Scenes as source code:
_____

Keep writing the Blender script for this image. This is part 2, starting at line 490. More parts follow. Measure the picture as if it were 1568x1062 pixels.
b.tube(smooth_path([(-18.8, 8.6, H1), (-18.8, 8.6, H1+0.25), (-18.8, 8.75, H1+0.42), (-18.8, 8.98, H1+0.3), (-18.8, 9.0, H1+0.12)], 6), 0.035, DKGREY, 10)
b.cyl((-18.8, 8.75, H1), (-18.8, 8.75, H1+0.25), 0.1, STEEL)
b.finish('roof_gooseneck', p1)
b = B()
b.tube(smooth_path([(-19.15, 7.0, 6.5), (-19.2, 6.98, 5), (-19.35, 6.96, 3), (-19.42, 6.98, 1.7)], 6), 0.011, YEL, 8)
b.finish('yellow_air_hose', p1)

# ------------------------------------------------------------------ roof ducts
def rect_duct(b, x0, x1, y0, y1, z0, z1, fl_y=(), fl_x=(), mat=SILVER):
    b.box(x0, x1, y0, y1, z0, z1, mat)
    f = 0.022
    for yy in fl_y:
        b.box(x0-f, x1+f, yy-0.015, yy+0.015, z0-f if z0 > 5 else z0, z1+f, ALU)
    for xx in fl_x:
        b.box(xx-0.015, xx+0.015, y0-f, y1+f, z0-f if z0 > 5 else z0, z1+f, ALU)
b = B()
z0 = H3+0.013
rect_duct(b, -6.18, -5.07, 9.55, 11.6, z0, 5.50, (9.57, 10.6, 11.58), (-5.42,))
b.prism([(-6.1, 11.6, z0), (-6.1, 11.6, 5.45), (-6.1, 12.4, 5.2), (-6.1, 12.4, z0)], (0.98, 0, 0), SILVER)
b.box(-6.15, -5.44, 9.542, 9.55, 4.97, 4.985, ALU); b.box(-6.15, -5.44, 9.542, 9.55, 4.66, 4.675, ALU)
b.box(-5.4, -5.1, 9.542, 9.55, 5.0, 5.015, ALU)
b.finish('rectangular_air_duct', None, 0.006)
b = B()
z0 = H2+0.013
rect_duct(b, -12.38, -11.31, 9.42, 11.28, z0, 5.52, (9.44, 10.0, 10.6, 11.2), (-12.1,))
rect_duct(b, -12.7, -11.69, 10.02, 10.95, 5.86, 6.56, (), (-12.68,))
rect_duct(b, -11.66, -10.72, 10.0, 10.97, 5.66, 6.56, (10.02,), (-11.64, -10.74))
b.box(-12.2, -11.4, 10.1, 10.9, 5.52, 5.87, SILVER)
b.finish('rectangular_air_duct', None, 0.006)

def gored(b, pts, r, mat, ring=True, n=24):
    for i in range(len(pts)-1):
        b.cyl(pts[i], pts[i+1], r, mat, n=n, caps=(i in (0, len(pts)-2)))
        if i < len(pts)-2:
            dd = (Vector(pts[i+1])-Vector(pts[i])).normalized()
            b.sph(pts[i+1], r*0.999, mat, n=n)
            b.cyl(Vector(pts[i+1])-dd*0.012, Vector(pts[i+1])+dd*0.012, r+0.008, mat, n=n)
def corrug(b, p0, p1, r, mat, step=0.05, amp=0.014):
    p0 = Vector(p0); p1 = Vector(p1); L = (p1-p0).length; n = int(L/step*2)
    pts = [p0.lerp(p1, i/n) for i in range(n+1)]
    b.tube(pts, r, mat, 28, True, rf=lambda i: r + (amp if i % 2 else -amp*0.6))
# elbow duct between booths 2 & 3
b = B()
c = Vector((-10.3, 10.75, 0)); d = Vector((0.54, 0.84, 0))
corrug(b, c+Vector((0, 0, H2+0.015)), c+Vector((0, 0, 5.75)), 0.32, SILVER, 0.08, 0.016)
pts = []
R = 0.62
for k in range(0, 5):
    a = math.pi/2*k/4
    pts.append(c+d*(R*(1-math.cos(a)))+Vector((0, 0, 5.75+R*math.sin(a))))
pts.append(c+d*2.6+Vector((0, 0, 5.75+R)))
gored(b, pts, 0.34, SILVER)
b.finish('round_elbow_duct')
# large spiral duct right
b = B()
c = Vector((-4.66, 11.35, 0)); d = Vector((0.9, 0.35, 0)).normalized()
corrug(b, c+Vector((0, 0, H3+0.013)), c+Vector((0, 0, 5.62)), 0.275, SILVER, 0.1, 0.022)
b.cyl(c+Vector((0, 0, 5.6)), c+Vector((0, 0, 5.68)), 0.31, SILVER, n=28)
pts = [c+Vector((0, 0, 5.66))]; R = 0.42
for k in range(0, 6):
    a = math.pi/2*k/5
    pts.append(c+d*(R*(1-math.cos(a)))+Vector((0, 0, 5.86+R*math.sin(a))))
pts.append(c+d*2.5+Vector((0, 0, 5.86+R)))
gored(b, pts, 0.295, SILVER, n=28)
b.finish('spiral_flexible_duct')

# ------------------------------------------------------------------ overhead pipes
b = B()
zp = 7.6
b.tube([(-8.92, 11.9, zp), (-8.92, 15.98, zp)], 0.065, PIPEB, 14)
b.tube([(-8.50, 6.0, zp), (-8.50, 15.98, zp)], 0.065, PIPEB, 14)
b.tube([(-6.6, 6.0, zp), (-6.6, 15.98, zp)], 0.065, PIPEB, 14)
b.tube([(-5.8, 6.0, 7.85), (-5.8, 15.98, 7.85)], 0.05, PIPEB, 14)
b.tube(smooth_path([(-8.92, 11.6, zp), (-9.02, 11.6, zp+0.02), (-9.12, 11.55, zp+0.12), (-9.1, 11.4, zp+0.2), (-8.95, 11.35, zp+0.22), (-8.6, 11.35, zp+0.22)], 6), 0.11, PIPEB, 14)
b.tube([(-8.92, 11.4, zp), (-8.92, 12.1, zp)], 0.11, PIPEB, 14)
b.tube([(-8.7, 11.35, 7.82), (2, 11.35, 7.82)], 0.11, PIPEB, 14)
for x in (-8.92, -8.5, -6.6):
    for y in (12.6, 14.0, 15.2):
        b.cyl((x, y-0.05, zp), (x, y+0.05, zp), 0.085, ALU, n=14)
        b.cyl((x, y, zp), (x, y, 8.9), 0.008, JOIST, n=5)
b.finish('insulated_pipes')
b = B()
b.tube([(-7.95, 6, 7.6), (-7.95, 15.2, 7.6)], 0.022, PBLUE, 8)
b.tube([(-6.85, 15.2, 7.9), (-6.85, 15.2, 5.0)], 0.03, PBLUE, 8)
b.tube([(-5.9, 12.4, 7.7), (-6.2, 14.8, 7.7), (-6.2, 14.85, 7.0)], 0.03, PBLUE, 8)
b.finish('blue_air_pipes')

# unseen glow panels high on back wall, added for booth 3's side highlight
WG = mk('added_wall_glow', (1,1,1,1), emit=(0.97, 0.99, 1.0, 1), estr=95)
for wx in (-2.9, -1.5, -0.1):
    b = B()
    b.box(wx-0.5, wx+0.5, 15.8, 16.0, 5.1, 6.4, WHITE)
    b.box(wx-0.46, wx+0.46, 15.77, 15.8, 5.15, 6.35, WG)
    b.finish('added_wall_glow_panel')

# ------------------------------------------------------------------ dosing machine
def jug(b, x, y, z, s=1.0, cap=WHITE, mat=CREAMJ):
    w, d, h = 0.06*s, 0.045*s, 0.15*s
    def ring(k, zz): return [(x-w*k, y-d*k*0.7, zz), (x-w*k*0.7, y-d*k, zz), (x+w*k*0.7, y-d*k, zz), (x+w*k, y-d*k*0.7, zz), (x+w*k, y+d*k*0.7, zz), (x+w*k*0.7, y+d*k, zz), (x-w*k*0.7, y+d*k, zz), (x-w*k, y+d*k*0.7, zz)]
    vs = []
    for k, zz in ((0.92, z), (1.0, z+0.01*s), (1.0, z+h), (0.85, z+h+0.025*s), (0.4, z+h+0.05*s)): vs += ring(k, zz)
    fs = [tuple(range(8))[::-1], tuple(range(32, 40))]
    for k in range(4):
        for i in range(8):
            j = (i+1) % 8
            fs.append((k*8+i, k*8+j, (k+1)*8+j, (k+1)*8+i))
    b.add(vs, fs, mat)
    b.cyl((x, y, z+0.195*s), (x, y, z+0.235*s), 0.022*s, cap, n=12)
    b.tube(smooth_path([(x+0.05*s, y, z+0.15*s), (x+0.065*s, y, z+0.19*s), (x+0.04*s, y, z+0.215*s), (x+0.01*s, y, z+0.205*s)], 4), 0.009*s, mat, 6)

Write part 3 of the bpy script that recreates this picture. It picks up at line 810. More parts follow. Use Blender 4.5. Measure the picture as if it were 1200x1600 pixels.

_____

- _Exercise aim_
Make a list of all lines in the data that contain "pixels".

- _Final result_
Keep writing the Blender script for this image. This is part 2, starting at line 490. More parts follow. Measure the picture as if it were 1568x1062 pixels.
Write part 3 of the bpy script that recreates this picture. It picks up at line 810. More parts follow. Use Blender 4.5. Measure the picture as if it were 1200x1600 pixels.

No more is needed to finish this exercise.